Surplus Of High-Yield Loans Boosts Rates

Bloomberg News

NEW YORK - Smurfit-Stone Container Corp., Adelphia Communications Corp., and WinStar Communications Inc. are paying higher interest rates to get billion-dollar high-yield credit lines as the supply of such loans outstrips investors' demand for them.

The arrangers of the credit lines, which include Chase Manhattan Corp. and Bank of America Corp., have raised their average yields by a quarter to half a percentage point as investors balked at buying the loans at previously indicated lower rates.

Institutional investors, which include mutual funds and insurance companies, are demanding higher yields following a sharp drop in the value of another $2.2 billion high-yield loan for Safety-Kleen Inc. In addition, there has been a big increase in the number of new loans sought by companies this month, especially in the telecommunications sector.

"A lot of investors are full up on telecom names," said Mark Gold, who manages $3 billion of loans at Trust Company of the West. "Those arrangers that have tested the limits with pricing have found limited demand."

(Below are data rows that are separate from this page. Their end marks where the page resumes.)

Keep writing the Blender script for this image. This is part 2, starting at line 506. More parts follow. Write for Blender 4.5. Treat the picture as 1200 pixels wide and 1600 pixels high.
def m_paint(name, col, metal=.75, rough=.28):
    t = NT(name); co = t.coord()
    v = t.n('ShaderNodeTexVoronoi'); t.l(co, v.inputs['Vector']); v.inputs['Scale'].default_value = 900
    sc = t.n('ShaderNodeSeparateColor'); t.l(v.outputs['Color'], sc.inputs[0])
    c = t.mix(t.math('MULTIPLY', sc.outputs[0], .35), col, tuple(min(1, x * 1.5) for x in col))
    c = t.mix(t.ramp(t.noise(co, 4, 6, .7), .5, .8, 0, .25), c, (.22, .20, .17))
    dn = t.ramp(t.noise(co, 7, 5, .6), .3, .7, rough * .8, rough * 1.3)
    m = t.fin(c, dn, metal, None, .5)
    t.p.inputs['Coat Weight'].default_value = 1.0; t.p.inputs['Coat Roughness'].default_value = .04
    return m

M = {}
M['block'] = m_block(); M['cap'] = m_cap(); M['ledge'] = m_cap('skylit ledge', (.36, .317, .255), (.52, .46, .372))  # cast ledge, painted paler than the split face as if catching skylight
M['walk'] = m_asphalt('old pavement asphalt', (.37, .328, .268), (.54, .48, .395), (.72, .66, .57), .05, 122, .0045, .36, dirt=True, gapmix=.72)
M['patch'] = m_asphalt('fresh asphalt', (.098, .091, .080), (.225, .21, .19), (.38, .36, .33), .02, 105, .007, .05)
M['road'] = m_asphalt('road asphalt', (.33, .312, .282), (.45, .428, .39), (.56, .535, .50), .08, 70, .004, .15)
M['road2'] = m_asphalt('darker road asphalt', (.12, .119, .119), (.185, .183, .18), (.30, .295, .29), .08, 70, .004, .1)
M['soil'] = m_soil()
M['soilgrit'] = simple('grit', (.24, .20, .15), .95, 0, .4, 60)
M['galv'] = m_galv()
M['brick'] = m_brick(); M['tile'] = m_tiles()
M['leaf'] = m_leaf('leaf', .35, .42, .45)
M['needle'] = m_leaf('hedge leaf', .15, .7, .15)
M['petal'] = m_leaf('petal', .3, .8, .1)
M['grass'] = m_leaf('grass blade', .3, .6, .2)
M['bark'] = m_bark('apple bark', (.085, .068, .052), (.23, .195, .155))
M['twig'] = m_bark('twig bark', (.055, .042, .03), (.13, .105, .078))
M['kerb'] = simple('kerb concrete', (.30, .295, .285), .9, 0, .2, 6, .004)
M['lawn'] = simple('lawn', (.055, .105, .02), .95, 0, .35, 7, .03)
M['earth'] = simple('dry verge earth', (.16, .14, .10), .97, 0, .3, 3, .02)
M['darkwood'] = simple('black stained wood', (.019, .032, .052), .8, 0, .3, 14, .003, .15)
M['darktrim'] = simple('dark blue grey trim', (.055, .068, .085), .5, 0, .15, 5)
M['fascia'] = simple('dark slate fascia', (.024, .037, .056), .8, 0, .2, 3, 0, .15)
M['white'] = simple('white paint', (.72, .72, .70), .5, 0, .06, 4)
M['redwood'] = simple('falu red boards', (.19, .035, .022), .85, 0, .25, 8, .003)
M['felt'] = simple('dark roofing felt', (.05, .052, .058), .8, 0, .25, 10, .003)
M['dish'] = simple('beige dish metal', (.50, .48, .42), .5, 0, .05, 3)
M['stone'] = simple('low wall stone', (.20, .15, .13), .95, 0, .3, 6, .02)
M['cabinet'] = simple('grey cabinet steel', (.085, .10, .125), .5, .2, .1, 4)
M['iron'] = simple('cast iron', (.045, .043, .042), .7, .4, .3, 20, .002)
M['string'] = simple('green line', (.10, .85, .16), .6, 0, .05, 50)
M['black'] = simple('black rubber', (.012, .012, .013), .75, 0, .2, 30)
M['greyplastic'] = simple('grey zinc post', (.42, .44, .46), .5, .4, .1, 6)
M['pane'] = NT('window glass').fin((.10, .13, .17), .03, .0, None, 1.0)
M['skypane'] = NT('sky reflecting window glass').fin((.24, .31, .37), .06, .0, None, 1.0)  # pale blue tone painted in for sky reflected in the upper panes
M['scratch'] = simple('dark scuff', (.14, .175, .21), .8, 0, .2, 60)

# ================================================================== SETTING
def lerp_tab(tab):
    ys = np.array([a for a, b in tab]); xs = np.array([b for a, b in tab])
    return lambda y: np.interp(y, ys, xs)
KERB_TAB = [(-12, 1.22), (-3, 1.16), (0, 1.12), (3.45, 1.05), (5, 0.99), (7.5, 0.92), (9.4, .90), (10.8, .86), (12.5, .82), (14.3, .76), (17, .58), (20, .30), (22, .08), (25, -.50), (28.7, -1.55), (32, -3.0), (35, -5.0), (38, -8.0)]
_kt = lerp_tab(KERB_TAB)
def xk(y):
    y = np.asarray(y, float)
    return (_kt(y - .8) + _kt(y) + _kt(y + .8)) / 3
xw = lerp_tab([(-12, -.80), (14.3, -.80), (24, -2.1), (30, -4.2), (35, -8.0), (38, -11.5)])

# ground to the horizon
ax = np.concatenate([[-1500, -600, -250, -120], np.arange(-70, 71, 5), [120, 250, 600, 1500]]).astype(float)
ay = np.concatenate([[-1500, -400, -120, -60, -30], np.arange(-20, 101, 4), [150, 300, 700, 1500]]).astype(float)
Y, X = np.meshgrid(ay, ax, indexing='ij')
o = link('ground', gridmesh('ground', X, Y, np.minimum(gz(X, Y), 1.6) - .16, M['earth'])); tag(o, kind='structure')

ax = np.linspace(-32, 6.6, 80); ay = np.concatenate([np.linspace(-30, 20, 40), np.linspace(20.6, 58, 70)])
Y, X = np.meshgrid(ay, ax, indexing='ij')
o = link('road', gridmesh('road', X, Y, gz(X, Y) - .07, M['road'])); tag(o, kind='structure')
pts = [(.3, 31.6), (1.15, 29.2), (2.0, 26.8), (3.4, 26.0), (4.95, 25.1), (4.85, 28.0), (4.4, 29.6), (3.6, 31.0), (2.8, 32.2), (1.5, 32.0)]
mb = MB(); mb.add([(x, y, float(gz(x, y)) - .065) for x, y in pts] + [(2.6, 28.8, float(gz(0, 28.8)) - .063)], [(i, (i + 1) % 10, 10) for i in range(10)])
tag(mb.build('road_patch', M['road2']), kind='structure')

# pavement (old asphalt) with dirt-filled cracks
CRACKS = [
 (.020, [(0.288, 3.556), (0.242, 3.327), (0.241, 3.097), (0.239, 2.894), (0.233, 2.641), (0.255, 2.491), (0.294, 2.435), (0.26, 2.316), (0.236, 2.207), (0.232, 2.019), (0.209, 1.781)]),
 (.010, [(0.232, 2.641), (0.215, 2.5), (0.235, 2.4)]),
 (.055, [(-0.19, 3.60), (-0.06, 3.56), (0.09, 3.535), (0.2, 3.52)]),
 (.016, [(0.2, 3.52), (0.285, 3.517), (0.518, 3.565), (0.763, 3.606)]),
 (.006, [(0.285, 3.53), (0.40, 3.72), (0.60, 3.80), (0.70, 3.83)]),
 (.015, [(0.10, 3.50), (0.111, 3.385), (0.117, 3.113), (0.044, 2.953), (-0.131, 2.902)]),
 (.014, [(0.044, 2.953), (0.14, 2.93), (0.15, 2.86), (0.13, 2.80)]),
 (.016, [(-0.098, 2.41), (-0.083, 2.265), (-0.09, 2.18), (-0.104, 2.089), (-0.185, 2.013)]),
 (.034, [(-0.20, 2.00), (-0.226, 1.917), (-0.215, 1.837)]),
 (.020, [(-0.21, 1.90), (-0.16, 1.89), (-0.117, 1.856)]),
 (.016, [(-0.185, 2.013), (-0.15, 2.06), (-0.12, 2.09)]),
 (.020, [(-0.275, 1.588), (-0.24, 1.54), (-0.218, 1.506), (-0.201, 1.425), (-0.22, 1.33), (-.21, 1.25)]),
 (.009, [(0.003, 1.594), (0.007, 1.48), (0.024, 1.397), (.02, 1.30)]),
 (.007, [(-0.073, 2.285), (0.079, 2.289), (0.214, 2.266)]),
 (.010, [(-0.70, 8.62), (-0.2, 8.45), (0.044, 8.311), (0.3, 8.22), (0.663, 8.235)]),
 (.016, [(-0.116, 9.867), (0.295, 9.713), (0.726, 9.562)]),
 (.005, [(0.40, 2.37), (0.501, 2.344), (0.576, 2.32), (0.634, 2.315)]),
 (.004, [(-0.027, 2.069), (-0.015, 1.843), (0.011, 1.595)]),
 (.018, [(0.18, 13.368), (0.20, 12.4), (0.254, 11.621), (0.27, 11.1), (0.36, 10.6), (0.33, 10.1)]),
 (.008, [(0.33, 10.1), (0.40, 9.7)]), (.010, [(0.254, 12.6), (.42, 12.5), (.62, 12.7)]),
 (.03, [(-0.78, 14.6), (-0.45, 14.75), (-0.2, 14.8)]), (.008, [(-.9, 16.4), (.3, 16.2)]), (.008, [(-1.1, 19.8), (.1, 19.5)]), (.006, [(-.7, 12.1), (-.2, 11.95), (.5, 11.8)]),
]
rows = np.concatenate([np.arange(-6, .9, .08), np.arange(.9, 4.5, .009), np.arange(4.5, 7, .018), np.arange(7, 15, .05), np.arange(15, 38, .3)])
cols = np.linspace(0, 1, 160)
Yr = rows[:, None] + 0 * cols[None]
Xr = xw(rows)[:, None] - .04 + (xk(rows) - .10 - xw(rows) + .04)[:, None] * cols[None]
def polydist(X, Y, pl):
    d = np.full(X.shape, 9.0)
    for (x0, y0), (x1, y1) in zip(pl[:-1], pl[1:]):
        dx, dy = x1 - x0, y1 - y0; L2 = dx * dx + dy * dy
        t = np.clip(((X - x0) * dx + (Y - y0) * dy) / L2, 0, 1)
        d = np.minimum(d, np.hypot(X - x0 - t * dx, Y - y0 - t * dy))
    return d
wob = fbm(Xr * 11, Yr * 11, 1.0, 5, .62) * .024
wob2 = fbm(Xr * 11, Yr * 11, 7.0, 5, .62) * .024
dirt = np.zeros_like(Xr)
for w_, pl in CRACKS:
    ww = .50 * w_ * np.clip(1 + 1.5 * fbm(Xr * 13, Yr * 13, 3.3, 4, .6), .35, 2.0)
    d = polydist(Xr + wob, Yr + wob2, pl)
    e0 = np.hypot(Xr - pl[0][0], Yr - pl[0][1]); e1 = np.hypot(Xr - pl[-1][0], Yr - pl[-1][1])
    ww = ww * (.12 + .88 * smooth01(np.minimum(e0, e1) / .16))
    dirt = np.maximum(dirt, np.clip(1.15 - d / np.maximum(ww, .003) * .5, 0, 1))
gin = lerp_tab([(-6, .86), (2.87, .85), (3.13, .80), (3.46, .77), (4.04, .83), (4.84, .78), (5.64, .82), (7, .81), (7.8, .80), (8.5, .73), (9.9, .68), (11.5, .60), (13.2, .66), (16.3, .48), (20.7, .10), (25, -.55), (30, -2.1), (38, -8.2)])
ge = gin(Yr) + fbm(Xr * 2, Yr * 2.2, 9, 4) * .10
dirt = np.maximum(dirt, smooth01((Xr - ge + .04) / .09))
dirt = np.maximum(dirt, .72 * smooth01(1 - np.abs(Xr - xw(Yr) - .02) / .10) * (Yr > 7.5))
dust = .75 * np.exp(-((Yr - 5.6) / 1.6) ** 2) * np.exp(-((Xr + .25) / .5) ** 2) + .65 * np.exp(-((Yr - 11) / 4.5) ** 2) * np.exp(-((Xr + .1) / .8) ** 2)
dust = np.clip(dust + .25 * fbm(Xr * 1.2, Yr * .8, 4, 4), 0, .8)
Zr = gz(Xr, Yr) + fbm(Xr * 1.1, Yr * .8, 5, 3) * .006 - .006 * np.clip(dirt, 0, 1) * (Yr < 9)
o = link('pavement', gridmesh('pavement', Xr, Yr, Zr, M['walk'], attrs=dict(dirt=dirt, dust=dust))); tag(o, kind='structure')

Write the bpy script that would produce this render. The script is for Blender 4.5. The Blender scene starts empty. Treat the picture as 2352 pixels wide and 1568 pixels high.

Bank of New York Co., Citigroup Inc., CIBC World Markets, and Credit Suisse First Boston began selling a $1 billion loan for the wireless phone operator Winstar Communications on March 7. The loan sold well at the managing agent level, with 10 banks committing $50 million each.

Institutional investors, on the hand, were unwilling to buy parts of the $400 million 7.5-year term loan carved out for them at the original spread of 3.5 percentage points more than the London interbank offered rate. That prompted the arrangers to increase the spread to 4 percentage points as well as add a fee penalty of 2% in the first year and 1% in the second year payable to investors if Winstar chooses to repay the loan early.